Jo Delahaut ( Vottem-lez-Liège 1911 - Schaerbeek 1992)

The Painter Jo Delahaut is one of the emblematic figures in geometric abstraction in Belgium. A plastic artist who studied at the University of Liège, he is a Professor in Art History at the same university. Jo Delahaut started to produce expressionist paintings in 1940. Particularly influenced by the works of the painter Auguste Herbin (1882-1960), he became the only painter in1946-1947 to approach abstraction with a hitherto unknown radicalism.

He became a member of the "Réalités Nouvelles" in Paris in 1946, member of "La Jeune Peinture Belge" in Brussels in 1947, together with Mig Quinet (1908), Louis van Lindt (1909-1950), Gaston Bertrand (1910-1994), Marc Mendelson (1915), Anne Bonnet (1908-1960) and founder member of the Belgian group "Art abstrait" (Abstract Art) in 1952. He was co-author of the "Manifeste Spatialiste" in 1954 together with Pol Bury (1922) among others.

His geometric abstraction was a way of awakening the mechanisms of intellectual activity, a meta-language addressed to the spirit. Feeding the ancestral dialectic relationship between form and colour, he used plane geometry in his work because he says, it is, "The most representative of man (…), intuitively comprehensible even for those who are not au fait with the theory".

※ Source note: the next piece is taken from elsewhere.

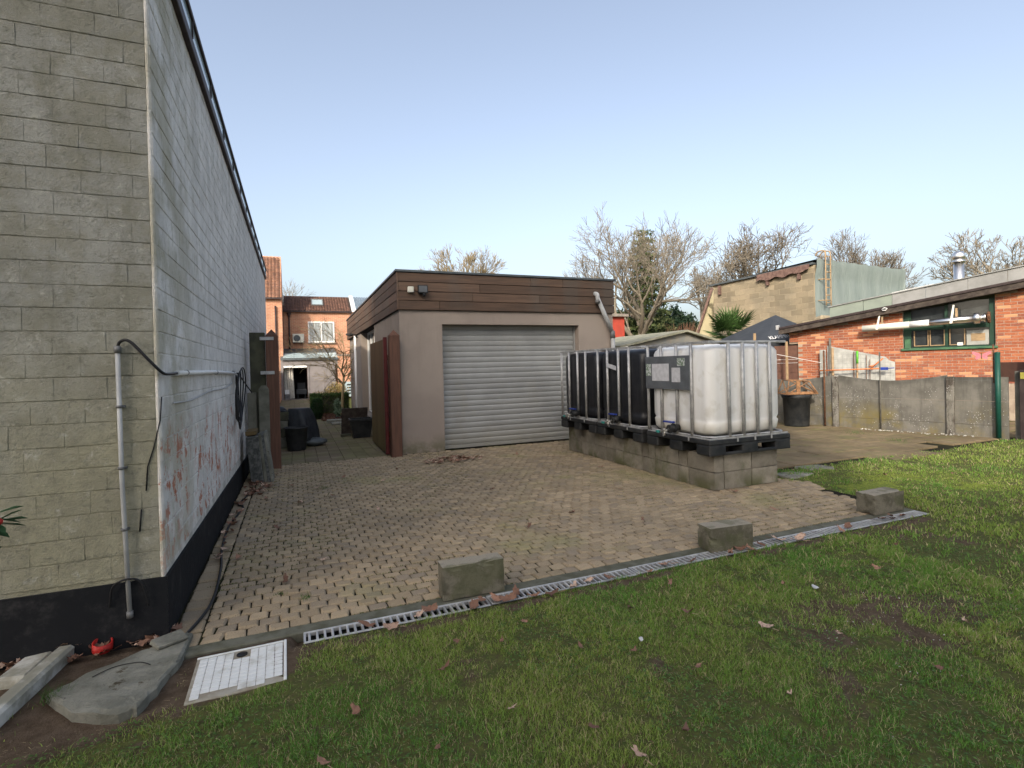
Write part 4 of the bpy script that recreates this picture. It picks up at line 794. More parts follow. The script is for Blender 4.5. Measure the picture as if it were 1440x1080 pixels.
MB().box(.02, 0, 0, 5, 8, 4.87).build('wall', Mt['farbrick'], H3); tile_roof(H3, .25, 5, -.12, 4.9, 1.75, 6.0, .15, .2, Mt['slateblue'])
MB().add([(.0, -.15, 4.85), (.22, -.15, 4.85), (.22, 1.75, 5.98), (0, 1.75, 5.98), (0, -.15, 4.93), (.22, -.15, 4.93), (.22, 1.75, 6.05), (0, 1.75, 6.05)], [(0, 1, 5, 4), (4, 5, 6, 7), (0, 4, 7, 3), (1, 2, 6, 5)]).build('verge', Mt['whitepvc'], H3)
# extension
X1 = empty('garden_extension', (0, 29.5, 0), 0, 'low grey extension with open doorway and glazed roof strips behind the walkway', 'extension')
w = MB(); w.box(-.72, 0, 0, -.6, .15, 2.05).box(.56, 0, 0, .64, .15, 2.05).box(-.6, 0, 1.78, .56, .15, 2.05).box(.64, 0, 1.78, 2.07, .15, 2.05).box(-.72, .15, 0, -.6, 2.45, 2.05).box(-.72, 0, 2.05, 2.07, .2, 2.12); w.build('wall', Mt['greyscreen'], X1)
MB().bbox(.64, .03, 0, 1.95, .08, 1.78, .004).box(.64, .015, .93, 1.95, .029, .96).build('sliding_panel', Mt['greyscreen'], X1)
MB().box(-.6, 1.8, 0, .56, 1.9, 1.78).box(-.6, .2, -.01, .56, 1.8, .004).box(.66, .2, 0, .7, 1.8, 1.78).build('interior', Mt['dark'], X1)
MB().box(-.6, .02, 1.66, .54, .06, 1.775).build('awning_rail', Mt['whitepvc'], X1)
MB().box(-.7, -.06, -.02, 2.0, -.001, .03).build('doorstep', Mt['sidinglight'], X1)
mb = MB()
for i in range(14):
    x = -.58 + i * .032; yy = .3 + .03 * math.sin(i * 1.9); x2 = x + .032; y2 = .3 + .03 * math.sin((i + 1) * 1.9); k = .45 if i > 8 else 0
    mb.add([(x, yy, .05), (x2 + k * .1, y2, .05), (x2, y2, 1.7), (x, yy, 1.7)], [(0, 1, 2, 3)])
mb.build('curtain', Mt['curtain'], X1)
rf = MB(); rf.add([(-.72, -.12, 2.13), (2.1, -.12, 2.13), (2.1, 2.49, 2.75), (-.72, 2.49, 2.75), (-.72, -.12, 2.05), (2.1, -.12, 2.05)], [(0, 1, 2, 3), (4, 5, 1, 0)]); rf.build('roof', Mt['zinc'], X1)
pn = MB().bbox(0, 0, 0, .52, .5, .03, .003).mesh('roof_pane', Mt['glasspale'])
sl_ = math.atan2(.62, 2.61)
for j in range(2):
    for i in range(5):
        o = bpy.data.objects.new('roof_pane', pn); COL.objects.link(o); o.parent = X1; o.rotation_euler = (sl_, 0, 0); o.location = (-.6 + i * .54, 0 + j * .62, 2.165 + j * .62 * .2375)
bx = MB(); bx.box(-.56, .12, .0, -.32, .29, .28); bx.build('storage_box', Mt['galvflat'], None, (0, 29.5, 0), label='grey box stack standing inside the extension doorway', cat='box')
MB().bbox(-.56, .12, .29, -.34, .29, .52, .004).build('storage_box', Mt['whitepvc'], None, (0, 29.5, 0), label='white box on top of the grey box inside the doorway', cat='box')
MB().bbox(0, .5, .25, .5, 1.1, .5, .01).bbox(.05, .55, 0, .1, .6, .25, .004).bbox(.4, .55, 0, .45, .6, .25, .004).bbox(.05, 1.0, .5, .45, 1.06, .85, .01).build('dark_chair', Mt['tent'], None, (0, 29.6, 0), label='dark blue-black chair inside the open doorway', cat='chair')
rw = empty('brick_garden_wall', (2.07, 29.5, 0), 0, 'sunlit brick wall joining the extension on its right', 'wall'); MB().box(0.002, 0, 0, 2.4, .25, 2.25).build('wall_body', Mt['farbrick'], rw); MB().bbox(-.02, -.03, 2.25, 2.42, .28, 2.31, .004).build('coping', Mt['sidinglight'], rw)
mbx = empty('meter_box', (2.28, 29.3, 0), 0, 'grey-white cabinet with dark vents at the foot of the sunlit brick wall', 'cabinet'); MB().bbox(0, 0, .05, .5, .18, .85, .01).build('casing', Mt['glasspale'], mbx)
for k in range(4): MB().box(.22, -.006, .2 + k * .15, .42, -.001, .27 + k * .15).build('vent', Mt['dark'], mbx)
lw = empty('boundary_wall', (0, 0, 0), 0, 'narrow boundary wall with white upper part seen past the left gate post', 'wall'); MB().box(-.95, 18, 0, -.72, 29.4, 1.5).build('lower_wall', Mt['farbrick'], lw); MB().box(-.93, 18, 1.5, -.74, 26.5, 2.3).build('upper_board', Mt['whitepvc'], lw)

# ------------------------------------------------------------------ block plinth under the tanks: dry-stacked blocks, each a thing
bnum = 0
def rblock(sx, sy, sz, seed, chip=.01):
    bm = bmesh.new(); bmesh.ops.create_cube(bm, size=1); bmesh.ops.subdivide_edges(bm, edges=bm.edges[:], cuts=5, use_grid_fill=True); q = random.Random(seed)
    for v in bm.verts:
        c = v.co.copy(); e = sum(abs(abs(t) - .5) < .01 for t in c); v.co = Vector((c.x * sx, c.y * sy, (c.z + .5) * sz)); n = Vector([0 if abs(abs(t) - .5) > .01 else (1 if t > 0 else -1) for t in c])
        v.co -= n * (q.uniform(0, .0025) + (q.uniform(.0005, .003) if e >= 2 else 0) + (q.uniform(.3, 1) * chip if e >= 2 and q.random() < .07 else 0))
    me = bpy.data.meshes.new('concrete_block'); bm.to_mesh(me); bm.free(); return me
def cblock(x0, y0, z0, x1, y1, z1, label, mat='block', rz=0):
    cx, cy, = (x0 + x1) / 2, (y0 + y1) / 2; j = random.uniform(-.006, .006)
    global bnum; bnum += 1; me = rblock(x1 - x0 - .003, y1 - y0 - .003, z1 - z0 - .001, bnum, .012 if mat == 'looseblock' else .007); me.materials.append(Mt[mat])
    o = bpy.data.objects.new('concrete_block', me); COL.objects.link(o); o.location = (cx + j, cy + j * .5, z0); o.rotation_euler = (0, 0, rz + j)
    return tag(o, label, 'concrete block', 'concrete blocks stacked under the tanks')
topc = [4.56, 5.0, 5.15, 5.60, 5.74, 5.89, 6.31, 6.76, 7.08, 7.50, 7.94]; botc = [4.56, 4.98, 5.15, 5.60, 5.75, 5.88, 6.32, 6.52, 6.76, 7.10, 7.52, 7.94]
ordn = ['first', 'second', 'third', 'fourth', 'fifth', 'sixth', 'seventh', 'eighth', 'ninth', 'tenth', 'eleventh', 'twelfth']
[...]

The work Suggestion n°1 , from the collections of The Museum of Fine Arts, translates the different stages of the expression of the dynamics of pure form into an utterly purified chromatic universe.
Jo Delahaut was also an eminent professor at Institut National de Sciences de l'Art et de la Scène (The National Institute of Sciences and the Stage) and the Ecole Nationale Supérieure d'Architecture et des Arts Visuels (National College of Architecture and Visual Arts) called "La Cambre" in Brussels.